For the longest time I found it difficult to explain the concept of usefulness and happiness.  But when I recently ran into a quote by Ralph Waldo Emerson, the dots finally connected.  Emerson says: “The purpose of life is not to be happy. It is to be useful, to be honorable, to be compassionate, to have it make some difference that you have lived and lived well.”

So, take the time to reflect on priorities (long-term and short-term) and have a practical strategy for chipping away at those priorities.  Develop a healthy workflow every day of checking off some short-term projects, as well as making progress on long-term projects.
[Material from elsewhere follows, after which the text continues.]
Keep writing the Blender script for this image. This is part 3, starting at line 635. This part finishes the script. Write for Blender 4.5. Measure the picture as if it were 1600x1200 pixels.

And since you are a ministry leader, in addition to the five warnings listed earlier, pay special attention to these ministry time-sucks (and Tony Robbins has his own list if you don’t like mine):

  • Looking at notifications on your phone constantly. Everybody struggles with this, whether they are in ministry or not (and its demanding cousins, social media surfing and internet wormholing).  I mention it here specifically because there is a pathology among ministry leaders that we can’t unplug, that we are morally required to be instantly available and responsive at all times.  This is not healthy (and not even Jesus practiced it).  It definitely is a time killer. Every time we pull out of a task to deal with a notification, phone call, etc., it takes precious minutes to get re-oriented back to that task.  It’s better to complete the thing you’re working on, then have a clear time frame for getting back to people and their issues.
  • Spending too much time with too few people. Conversations are essential for effective ministry.  It is, however, very easy to fall into a pattern in which we know we are racking up conversational hours doing meaningful relationship work, but an honest reflection reveals that we are doing the bulk of that work with the same core group of people.  They dominate hours and hours of our time, and we never get around to others who could benefit from interacting with us.  (This is sometimes known as “having favorites,” but it’s not usually so nefarious.  It’s natural.)  The remedy is to be careful to ration our time more thoughtfully, and ask good questions like, “What new person have I spent time in conversation with this week?” “ What person have I not checked in with in a while?”
  • Participating in conversations, meetings, or email chains with no clear agenda or resulting action points. We should begin every conversation and meeting with an outcome in mind: a goal to be accomplished by time spent together. (And it’s fine to have soft goals like “getting to know someone better.”)  Time limits can be key (allowing for the occasional moments when conversations truly need to be extended).  These should be the exception rather than the rule.
  • As leaders, our greatest calling is to develop other leaders.  That means giving people responsibility and trusting them to follow through on projects.  That means staying out of their way and letting them be in charge rather than hovering over them and questioning every decision they make.  There are appropriate times for updates, reviews, and feedback, but these should be scheduled.  If we aren’t trying to manage every detail of everyone else’s time, we can be far more productive with our own.
  • Stressing over past problems or potential future problems. Here’s my favorite recent quote: “Depression lives in the past, and anxiety lives in the future.  Live instead in the now.”  We waste way too much mental energy stressing over things that are over and done with and way too much mental energy worrying about things that aren’t even problems yet.  Do good work every day, managing what you can manage with energy and goodwill.  That’s the healthiest strategy.
  • Calling anything and everything research! Okay, creative friends, it’s true that every book we read, every show we watch, podcast we absorb, and new neighborhood we visit will eventually be fodder for the creative efforts we produce (as is, seriously, every brain-resetting nap we take in the backyard hammock), but let’s be honest: the line between smart, creative people nobody ever heard of and famous household names is the grit and determination to convert ideas to tangible outcomes.  So, absolutely do your research.  But do it mindfully, with an end in mind, a willingness to shift as the Spirit leads, and always with the commitment that research time should result in some real-world, useful product: an article, a play, a dialogue with other leaders, a program, a white paper, a memo, a song, a poem, an outreach, or something you build with your hands.

What are the ways you stay focused and get things done (while keeping a healthy work-life balance)?  What tricks have you picked up over the years?  What time sucks are you most guilty of falling into?  Share your own stories, so we can read them, call them research, and make something useful out of them!